Duygusal destek ile insanın ruhsal âlemi rahatlar. “Anlaşılıyorum” hissi, en temel ihtiyaçlar arasındadır. Ve bu ihtiyacı da karşılayan çoğu zaman bir arkadaştır.

· Birlikte gülebildiğimiz arkadaşlar ile daha az stres yaşarız.

· Moralimiz yükselir.

· Zihinsel yorgunlukla daha kolay başa çıkarız.

Arkadaş edinmenin faydaları saymakla bitmez… Psikologlara göre uzun süreli arkadaşlıklar depresyon riskini azaltır. Yani bazen bir ilacın yapamadığını bir arkadaş yapar!

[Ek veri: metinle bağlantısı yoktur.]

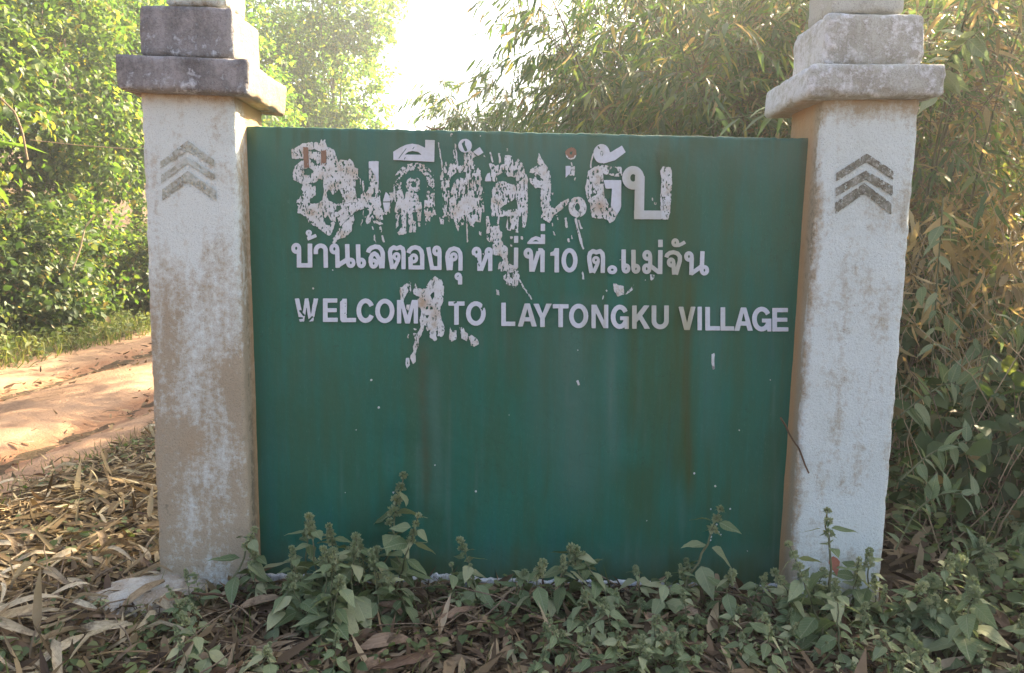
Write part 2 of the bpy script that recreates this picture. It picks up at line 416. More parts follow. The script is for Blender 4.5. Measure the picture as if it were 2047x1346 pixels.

Gerçek Arkadaşlık: İyi Ki Varsının Karşılığı

Ne kadar yalnız hissedersek hissedelim, hepimizin hayatında bir “İyi ki varsın!” dediğimiz biri vardır. İşte o kişi ile hayatımız daha anlamlı hale gelir. Onunla güzelleşir, güçlenir, hatta iyileşir. O, bizim en kırılgan, en savunmasız halimizi görür ama düzeltmeye çalışmaz. Yargılamaz. Anlamak ister. Kırıldığımızı görür, tamir etmek için çabalar.

Gerçek arkadaşlık hayatımızdaki boşluğu doldurur. Bazen ailemiz olur bazen sırdaşımız. En önemlisi ise güvenli limanımız olur.

Bu arkadaşlığı bulmak, bu devirde zor mu? Belki… Ama denemeye değer. Çünkü hepimizin güvenli bağlara ihtiyacı var. Bazen küçük bir selamla başlar her şey. Kendinizi en yalnız hissettiğiniz an, belki de karşınızdaki kişinin de aynı duygular içinde olduğu andır. Bazen küçük bir selam, komşunuza bir “Nasılsın?” demek bile büyük farklar getirir.

O halde, bugün ilk adımı atan siz olun: Uzun zamandır konuşmadığınız bir arkadaşınızı arayın! Komşunuza bir selam verin. Uzak bir akrabanıza hal hatır sorun.

Bugün küçük bir adımla, birbirimize iyi gelelim!